begin Available records

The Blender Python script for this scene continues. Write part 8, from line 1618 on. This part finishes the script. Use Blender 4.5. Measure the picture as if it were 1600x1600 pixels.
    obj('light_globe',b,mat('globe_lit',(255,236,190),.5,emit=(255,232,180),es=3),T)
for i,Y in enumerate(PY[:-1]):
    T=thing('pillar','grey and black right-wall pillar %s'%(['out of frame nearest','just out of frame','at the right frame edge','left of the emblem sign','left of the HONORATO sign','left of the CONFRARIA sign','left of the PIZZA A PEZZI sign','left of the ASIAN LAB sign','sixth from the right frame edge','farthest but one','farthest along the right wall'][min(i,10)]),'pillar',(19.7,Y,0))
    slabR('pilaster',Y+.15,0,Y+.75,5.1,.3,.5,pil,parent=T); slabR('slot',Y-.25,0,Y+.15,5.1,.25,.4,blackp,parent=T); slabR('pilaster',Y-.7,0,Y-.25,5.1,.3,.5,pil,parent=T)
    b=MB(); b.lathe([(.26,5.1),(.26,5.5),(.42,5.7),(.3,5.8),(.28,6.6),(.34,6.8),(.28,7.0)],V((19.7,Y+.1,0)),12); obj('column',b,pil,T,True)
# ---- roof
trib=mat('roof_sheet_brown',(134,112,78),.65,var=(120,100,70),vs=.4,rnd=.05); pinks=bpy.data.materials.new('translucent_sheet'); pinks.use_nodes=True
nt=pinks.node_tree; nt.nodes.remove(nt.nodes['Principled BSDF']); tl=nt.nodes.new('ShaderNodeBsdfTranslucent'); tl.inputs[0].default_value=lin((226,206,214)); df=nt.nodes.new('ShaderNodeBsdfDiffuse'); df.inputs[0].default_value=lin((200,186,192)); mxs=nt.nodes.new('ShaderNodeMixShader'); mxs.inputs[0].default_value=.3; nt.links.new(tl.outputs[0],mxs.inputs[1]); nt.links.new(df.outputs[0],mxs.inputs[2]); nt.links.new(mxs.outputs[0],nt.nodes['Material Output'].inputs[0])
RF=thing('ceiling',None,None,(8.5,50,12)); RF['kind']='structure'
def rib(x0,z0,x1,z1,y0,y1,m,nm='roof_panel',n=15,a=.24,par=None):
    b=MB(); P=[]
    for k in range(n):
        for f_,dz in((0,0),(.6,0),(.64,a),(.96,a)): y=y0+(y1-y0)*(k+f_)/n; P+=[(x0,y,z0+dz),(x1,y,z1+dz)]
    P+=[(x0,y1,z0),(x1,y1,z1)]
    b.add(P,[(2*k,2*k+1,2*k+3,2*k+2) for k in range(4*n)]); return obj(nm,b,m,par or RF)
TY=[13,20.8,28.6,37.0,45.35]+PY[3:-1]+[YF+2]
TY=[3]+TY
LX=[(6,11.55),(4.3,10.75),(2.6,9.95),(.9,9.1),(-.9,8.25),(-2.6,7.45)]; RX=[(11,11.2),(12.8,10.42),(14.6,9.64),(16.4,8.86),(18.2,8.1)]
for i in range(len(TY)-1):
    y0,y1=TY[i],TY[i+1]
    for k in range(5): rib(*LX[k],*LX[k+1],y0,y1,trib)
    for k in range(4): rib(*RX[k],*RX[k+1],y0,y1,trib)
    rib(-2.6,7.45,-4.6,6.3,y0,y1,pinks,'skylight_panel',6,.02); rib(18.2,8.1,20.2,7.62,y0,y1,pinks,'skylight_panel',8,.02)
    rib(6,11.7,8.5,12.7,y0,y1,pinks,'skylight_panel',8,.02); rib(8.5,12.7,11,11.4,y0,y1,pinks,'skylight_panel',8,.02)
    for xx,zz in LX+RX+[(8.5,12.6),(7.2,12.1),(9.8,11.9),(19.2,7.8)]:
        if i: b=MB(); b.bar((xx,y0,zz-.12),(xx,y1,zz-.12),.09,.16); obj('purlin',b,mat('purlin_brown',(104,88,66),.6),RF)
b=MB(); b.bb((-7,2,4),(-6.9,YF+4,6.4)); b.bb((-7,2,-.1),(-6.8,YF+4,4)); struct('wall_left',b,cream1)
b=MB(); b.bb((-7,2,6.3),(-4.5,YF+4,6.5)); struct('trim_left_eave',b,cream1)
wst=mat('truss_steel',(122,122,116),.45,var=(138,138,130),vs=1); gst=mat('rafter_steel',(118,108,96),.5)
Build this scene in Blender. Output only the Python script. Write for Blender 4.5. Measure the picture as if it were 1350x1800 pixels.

end Available records

Find how many lines hold the string "pixels", and state that number alone.

2